Abstract

This article explores how Sinan Antoon's novel The Book of Collateral Damage (2019) brings Arabic literary history into unlikely conversation with US military jargon as it offers an alternative catalogue of the destruction incurred during the 2003 US-led invasion of Iraq and the violence that followed. First, by drawing attention to the novel's original Arabic title Fihris (2016), which can be translated as ‘index' or ‘catalogue', I consider the titular transformation the novel underwent by translation and unpick intertextual strands woven through the text, focusing in particular on the tenth-century compendium of Arabic books Kitāb al-Fihrist, compiled by Ibn al-Nadim, as a key intertext.
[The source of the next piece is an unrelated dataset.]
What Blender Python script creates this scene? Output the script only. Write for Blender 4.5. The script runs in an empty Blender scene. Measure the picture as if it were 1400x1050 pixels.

I then interrogate how the concept of ‘collateral damage', which has been widely used to refer to the unintentional damage and deaths incurred during military operations including the 2003 Iraq War, is creatively redeployed in the novel. Rather than reading the text as an attempt to ‘write back to' or ‘resist’ the dehumanising rhetoric of collateral damage, I argue instead that Antoon repurposes the logic of this abstract term, which blurs human and non-human destruction, to expose its absurd politics of personification. Presenting readers with a chorus of uncanny narrators – both human and non-human – who each tell the story of their destruction, the novel forms a literary compendium of collateral damage. By bringing together Arabic literary history and contemporary military jargon in this way, I argue that Antoon creates a poetics of infinity which asserts the impossibility of ever indexing the consequences of war while also attesting to the writerly compulsion to record, however imperfectly, this destruction.